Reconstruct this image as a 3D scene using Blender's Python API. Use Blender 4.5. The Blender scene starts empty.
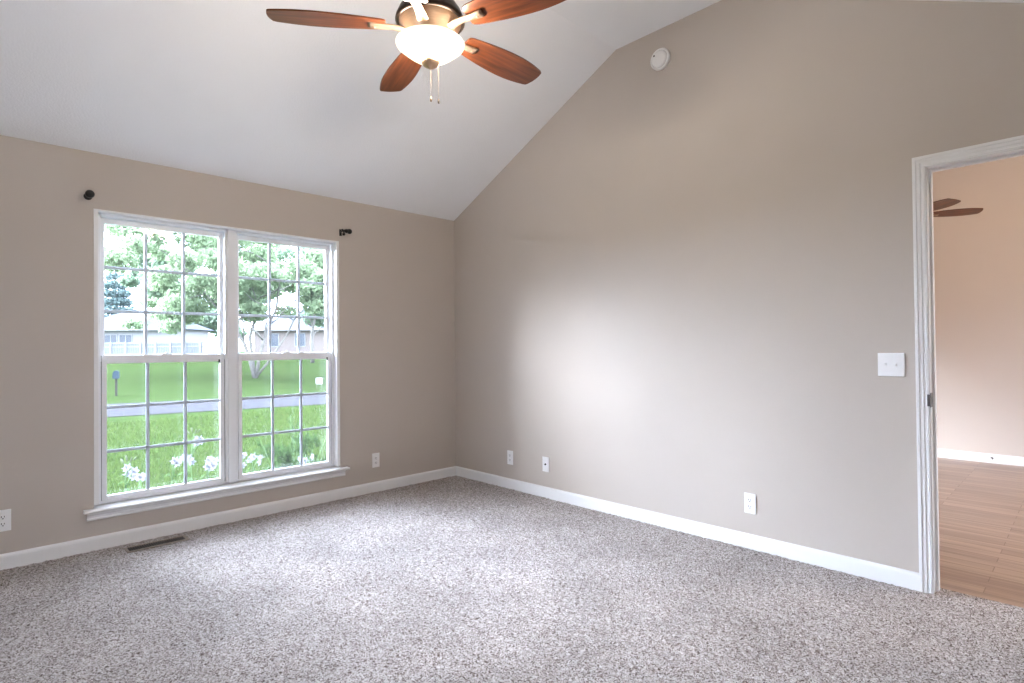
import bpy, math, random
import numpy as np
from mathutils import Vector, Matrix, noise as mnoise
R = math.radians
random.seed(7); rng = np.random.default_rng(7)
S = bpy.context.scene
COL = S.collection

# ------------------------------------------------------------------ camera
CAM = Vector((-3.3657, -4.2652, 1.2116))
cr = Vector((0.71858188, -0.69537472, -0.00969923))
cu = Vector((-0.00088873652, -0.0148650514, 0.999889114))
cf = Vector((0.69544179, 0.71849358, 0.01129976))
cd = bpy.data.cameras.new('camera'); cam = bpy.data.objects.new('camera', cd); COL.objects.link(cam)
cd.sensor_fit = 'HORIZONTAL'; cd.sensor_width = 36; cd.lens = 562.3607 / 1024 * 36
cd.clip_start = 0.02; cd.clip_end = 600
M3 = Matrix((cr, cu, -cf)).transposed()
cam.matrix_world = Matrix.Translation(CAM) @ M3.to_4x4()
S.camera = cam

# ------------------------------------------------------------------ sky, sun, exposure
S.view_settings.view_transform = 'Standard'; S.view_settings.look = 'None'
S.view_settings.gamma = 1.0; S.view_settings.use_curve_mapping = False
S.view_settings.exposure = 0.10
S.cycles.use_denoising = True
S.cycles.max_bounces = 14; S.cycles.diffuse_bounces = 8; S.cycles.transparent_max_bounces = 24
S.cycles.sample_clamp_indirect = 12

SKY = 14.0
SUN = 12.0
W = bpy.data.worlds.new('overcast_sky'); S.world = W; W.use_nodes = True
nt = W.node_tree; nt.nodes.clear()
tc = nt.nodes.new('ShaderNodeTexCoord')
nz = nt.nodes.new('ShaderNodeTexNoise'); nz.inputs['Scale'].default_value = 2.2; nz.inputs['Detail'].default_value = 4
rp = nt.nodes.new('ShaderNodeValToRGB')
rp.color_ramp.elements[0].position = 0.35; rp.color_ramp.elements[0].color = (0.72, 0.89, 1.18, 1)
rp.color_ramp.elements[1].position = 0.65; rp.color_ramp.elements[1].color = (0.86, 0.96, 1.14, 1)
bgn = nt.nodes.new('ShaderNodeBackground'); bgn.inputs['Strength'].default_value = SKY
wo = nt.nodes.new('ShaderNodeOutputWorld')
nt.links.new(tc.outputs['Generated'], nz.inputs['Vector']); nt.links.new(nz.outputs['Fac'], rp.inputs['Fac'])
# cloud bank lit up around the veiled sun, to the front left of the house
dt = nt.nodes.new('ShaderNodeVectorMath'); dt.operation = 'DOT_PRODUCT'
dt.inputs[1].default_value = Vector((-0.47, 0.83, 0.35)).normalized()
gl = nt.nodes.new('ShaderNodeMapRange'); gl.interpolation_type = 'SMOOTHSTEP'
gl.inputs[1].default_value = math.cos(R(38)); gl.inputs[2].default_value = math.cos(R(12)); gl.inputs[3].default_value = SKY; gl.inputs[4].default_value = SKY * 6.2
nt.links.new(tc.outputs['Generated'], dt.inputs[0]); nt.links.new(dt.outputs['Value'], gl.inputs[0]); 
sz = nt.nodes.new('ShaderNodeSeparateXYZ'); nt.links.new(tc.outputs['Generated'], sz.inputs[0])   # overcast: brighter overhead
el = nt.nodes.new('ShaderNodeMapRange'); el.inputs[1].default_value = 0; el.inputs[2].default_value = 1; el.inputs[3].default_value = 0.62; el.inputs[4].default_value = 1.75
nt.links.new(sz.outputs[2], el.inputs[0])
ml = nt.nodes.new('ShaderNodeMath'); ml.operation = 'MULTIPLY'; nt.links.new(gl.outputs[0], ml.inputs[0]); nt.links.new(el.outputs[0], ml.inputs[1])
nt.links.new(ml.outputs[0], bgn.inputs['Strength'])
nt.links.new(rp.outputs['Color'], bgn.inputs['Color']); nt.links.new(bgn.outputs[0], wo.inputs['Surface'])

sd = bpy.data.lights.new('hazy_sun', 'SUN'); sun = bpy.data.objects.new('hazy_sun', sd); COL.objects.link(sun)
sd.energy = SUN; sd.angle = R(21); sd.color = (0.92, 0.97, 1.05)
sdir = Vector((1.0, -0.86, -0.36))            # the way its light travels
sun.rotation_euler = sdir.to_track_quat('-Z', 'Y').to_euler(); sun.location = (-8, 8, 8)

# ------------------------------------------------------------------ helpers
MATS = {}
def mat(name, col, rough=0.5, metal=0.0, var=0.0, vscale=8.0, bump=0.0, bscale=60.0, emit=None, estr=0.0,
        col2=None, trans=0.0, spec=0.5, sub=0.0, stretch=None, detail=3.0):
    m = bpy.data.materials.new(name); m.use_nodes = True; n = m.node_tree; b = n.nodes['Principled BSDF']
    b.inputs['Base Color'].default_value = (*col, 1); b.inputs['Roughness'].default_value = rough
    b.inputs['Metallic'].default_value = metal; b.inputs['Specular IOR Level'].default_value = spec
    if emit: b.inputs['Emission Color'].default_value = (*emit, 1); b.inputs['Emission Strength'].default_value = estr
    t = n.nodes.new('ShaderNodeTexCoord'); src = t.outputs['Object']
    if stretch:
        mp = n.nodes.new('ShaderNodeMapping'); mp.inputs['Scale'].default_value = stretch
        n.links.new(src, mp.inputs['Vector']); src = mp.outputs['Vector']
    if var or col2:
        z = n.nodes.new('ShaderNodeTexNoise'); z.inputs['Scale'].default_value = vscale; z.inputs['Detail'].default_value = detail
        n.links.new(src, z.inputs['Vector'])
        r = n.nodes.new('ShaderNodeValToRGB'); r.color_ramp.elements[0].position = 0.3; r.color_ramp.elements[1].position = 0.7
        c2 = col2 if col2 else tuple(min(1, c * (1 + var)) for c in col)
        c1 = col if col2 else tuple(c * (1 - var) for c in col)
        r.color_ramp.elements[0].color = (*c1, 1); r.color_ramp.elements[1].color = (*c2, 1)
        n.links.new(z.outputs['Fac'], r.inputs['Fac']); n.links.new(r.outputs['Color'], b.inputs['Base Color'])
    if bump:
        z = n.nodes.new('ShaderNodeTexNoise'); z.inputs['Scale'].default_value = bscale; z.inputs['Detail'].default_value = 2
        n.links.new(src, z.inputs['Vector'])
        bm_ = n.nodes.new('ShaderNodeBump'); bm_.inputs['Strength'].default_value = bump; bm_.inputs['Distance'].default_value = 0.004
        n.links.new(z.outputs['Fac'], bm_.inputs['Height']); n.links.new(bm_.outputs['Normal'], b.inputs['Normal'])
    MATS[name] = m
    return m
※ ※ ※
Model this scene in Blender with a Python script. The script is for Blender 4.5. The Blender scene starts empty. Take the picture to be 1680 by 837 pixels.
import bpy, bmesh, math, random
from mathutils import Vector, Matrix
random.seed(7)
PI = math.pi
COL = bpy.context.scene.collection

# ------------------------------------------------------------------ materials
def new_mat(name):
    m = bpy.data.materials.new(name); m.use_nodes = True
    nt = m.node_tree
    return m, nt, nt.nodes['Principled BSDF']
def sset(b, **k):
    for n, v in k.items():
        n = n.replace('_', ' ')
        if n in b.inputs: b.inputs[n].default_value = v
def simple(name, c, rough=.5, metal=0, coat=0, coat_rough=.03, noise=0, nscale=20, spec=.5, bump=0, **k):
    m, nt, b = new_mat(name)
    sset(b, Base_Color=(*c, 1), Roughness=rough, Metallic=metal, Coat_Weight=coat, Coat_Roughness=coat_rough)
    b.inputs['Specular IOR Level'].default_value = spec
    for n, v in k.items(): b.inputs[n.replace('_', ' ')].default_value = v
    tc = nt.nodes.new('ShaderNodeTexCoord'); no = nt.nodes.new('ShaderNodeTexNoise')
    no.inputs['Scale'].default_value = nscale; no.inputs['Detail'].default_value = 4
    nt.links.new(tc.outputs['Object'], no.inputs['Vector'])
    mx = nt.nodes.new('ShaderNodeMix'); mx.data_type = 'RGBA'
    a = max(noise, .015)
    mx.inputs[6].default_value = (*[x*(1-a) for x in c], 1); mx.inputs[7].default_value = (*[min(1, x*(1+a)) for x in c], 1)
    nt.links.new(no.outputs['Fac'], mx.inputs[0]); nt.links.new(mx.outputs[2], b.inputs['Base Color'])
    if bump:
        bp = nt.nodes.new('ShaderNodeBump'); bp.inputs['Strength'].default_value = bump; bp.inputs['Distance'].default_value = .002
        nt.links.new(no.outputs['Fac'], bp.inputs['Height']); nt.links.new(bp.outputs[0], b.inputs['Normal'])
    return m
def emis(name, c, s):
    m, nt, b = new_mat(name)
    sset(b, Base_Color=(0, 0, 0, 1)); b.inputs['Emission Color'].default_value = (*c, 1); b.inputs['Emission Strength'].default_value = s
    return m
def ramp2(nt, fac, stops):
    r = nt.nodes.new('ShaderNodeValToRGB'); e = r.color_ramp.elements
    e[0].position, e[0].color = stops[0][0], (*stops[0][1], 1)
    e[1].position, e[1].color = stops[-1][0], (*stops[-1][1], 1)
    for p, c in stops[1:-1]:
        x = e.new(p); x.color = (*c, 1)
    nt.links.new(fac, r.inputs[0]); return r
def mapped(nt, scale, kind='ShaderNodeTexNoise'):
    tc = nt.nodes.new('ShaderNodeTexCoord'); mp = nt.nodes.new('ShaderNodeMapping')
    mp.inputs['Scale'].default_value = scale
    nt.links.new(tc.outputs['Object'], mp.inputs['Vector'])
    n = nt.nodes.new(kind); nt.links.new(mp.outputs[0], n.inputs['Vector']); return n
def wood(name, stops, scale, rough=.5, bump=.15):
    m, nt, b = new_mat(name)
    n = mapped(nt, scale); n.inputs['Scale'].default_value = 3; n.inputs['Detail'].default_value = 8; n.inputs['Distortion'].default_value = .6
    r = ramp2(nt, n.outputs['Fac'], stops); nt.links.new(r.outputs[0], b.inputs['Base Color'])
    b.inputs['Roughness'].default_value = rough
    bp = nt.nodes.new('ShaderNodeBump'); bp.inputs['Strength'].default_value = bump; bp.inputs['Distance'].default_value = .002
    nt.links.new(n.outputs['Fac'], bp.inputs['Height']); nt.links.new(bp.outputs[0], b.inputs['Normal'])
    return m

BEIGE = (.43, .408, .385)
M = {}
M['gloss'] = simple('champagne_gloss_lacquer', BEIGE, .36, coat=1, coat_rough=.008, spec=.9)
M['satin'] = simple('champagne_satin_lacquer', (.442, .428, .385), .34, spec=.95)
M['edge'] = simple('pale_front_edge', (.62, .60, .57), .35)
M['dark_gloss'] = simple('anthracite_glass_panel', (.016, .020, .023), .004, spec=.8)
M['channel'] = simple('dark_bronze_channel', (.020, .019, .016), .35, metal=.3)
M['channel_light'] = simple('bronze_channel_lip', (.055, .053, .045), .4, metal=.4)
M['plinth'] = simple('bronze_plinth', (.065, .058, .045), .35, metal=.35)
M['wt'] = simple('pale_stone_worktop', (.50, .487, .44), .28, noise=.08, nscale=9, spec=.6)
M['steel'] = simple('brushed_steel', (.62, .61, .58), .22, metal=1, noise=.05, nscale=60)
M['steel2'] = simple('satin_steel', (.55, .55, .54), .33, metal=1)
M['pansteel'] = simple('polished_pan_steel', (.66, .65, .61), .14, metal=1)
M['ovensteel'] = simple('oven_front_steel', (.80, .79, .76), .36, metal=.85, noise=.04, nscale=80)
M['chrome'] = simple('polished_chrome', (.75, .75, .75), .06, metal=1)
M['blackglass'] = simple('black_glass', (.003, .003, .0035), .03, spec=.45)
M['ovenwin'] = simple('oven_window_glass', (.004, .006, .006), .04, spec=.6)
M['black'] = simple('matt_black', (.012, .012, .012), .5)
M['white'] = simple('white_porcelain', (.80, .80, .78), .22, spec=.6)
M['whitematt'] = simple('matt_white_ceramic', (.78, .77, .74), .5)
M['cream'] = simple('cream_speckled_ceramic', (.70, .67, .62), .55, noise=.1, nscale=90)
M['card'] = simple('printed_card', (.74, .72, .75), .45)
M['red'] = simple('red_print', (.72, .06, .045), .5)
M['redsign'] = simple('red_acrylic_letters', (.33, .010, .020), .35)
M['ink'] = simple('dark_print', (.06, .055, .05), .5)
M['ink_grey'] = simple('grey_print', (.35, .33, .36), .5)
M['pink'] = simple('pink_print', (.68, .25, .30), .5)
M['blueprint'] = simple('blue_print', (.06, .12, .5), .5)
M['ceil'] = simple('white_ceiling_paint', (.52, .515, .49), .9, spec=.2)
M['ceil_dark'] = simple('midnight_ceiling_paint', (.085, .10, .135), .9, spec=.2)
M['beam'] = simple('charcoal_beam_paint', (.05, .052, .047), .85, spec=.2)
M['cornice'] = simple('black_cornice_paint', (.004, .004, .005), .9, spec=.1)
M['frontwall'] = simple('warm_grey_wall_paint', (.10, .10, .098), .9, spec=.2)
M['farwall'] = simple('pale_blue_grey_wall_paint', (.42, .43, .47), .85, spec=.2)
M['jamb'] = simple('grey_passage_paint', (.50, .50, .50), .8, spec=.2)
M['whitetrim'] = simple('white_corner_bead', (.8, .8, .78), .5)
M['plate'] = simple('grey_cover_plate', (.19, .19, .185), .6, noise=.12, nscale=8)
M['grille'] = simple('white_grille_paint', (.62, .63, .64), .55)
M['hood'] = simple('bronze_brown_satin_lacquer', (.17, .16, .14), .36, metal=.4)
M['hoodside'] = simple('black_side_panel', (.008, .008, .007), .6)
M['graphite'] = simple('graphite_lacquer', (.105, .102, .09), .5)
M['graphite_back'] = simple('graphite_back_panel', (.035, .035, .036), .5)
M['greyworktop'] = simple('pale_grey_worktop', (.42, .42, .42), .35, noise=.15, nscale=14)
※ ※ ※
- **Problem statement**: In the listing above, find the line with "Reconstruct this image" and the line with "S.cycles.sample_clamp_indirect = 12". Copy exactly those two and every line between, without the pictures.

- **Reply to the task**:
Reconstruct this image as a 3D scene using Blender's Python API. Use Blender 4.5. The Blender scene starts empty.
import bpy, math, random
import numpy as np
from mathutils import Vector, Matrix, noise as mnoise
R = math.radians
random.seed(7); rng = np.random.default_rng(7)
S = bpy.context.scene
COL = S.collection

# ------------------------------------------------------------------ camera
CAM = Vector((-3.3657, -4.2652, 1.2116))
cr = Vector((0.71858188, -0.69537472, -0.00969923))
cu = Vector((-0.00088873652, -0.0148650514, 0.999889114))
cf = Vector((0.69544179, 0.71849358, 0.01129976))
cd = bpy.data.cameras.new('camera'); cam = bpy.data.objects.new('camera', cd); COL.objects.link(cam)
cd.sensor_fit = 'HORIZONTAL'; cd.sensor_width = 36; cd.lens = 562.3607 / 1024 * 36
cd.clip_start = 0.02; cd.clip_end = 600
M3 = Matrix((cr, cu, -cf)).transposed()
cam.matrix_world = Matrix.Translation(CAM) @ M3.to_4x4()
S.camera = cam

# ------------------------------------------------------------------ sky, sun, exposure
S.view_settings.view_transform = 'Standard'; S.view_settings.look = 'None'
S.view_settings.gamma = 1.0; S.view_settings.use_curve_mapping = False
S.view_settings.exposure = 0.10
S.cycles.use_denoising = True
S.cycles.max_bounces = 14; S.cycles.diffuse_bounces = 8; S.cycles.transparent_max_bounces = 24
S.cycles.sample_clamp_indirect = 12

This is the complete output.